### Your goal
Please output the data below exactly as given, starting at its first line and stopping after the line that contains "S = bpy.context.scene".

### Supplied material
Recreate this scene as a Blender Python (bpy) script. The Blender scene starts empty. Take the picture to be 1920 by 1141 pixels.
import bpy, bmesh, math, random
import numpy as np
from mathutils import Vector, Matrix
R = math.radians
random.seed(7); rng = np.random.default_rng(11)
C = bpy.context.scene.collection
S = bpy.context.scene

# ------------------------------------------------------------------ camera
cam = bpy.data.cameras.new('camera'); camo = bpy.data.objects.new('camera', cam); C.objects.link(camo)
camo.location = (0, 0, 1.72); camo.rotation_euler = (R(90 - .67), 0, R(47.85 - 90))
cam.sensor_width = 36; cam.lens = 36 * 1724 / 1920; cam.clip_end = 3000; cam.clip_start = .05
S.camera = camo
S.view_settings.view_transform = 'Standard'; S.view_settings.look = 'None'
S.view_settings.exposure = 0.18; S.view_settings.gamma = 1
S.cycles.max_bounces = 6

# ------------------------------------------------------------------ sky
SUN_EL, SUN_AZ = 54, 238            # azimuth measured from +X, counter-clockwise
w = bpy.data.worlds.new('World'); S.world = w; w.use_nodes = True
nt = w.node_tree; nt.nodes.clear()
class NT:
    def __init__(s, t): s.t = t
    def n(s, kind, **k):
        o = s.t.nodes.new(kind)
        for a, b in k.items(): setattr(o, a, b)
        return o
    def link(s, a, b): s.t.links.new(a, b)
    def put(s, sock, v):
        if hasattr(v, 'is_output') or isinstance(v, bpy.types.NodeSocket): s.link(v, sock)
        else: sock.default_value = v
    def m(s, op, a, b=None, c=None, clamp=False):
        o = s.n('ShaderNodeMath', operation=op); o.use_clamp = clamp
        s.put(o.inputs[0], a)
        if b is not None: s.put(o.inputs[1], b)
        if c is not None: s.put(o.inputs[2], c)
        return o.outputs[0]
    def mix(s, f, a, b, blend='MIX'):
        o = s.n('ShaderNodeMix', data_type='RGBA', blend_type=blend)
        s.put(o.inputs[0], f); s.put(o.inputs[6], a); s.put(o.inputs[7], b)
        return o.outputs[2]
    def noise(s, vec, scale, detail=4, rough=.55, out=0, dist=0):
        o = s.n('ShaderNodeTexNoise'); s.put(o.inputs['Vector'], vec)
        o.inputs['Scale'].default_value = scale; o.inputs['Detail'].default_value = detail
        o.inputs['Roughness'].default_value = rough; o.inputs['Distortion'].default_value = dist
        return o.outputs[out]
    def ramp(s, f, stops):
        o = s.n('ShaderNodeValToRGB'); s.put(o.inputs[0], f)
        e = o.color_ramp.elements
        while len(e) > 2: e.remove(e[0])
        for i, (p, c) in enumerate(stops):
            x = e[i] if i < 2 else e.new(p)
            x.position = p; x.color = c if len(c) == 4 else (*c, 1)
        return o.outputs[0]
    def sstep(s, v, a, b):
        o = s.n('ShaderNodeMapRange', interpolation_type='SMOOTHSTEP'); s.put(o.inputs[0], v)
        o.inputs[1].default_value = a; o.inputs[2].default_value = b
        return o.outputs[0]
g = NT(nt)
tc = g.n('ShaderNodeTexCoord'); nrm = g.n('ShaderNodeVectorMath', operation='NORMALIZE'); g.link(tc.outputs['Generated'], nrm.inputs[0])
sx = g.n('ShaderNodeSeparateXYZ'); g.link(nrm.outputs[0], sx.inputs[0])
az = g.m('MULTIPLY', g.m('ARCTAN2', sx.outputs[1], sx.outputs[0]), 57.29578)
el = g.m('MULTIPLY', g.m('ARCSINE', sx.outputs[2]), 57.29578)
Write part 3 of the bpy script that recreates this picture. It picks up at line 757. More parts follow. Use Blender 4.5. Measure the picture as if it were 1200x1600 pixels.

### Full solution
Recreate this scene as a Blender Python (bpy) script. The Blender scene starts empty. Take the picture to be 1920 by 1141 pixels.
import bpy, bmesh, math, random
import numpy as np
from mathutils import Vector, Matrix
R = math.radians
random.seed(7); rng = np.random.default_rng(11)
C = bpy.context.scene.collection
S = bpy.context.scene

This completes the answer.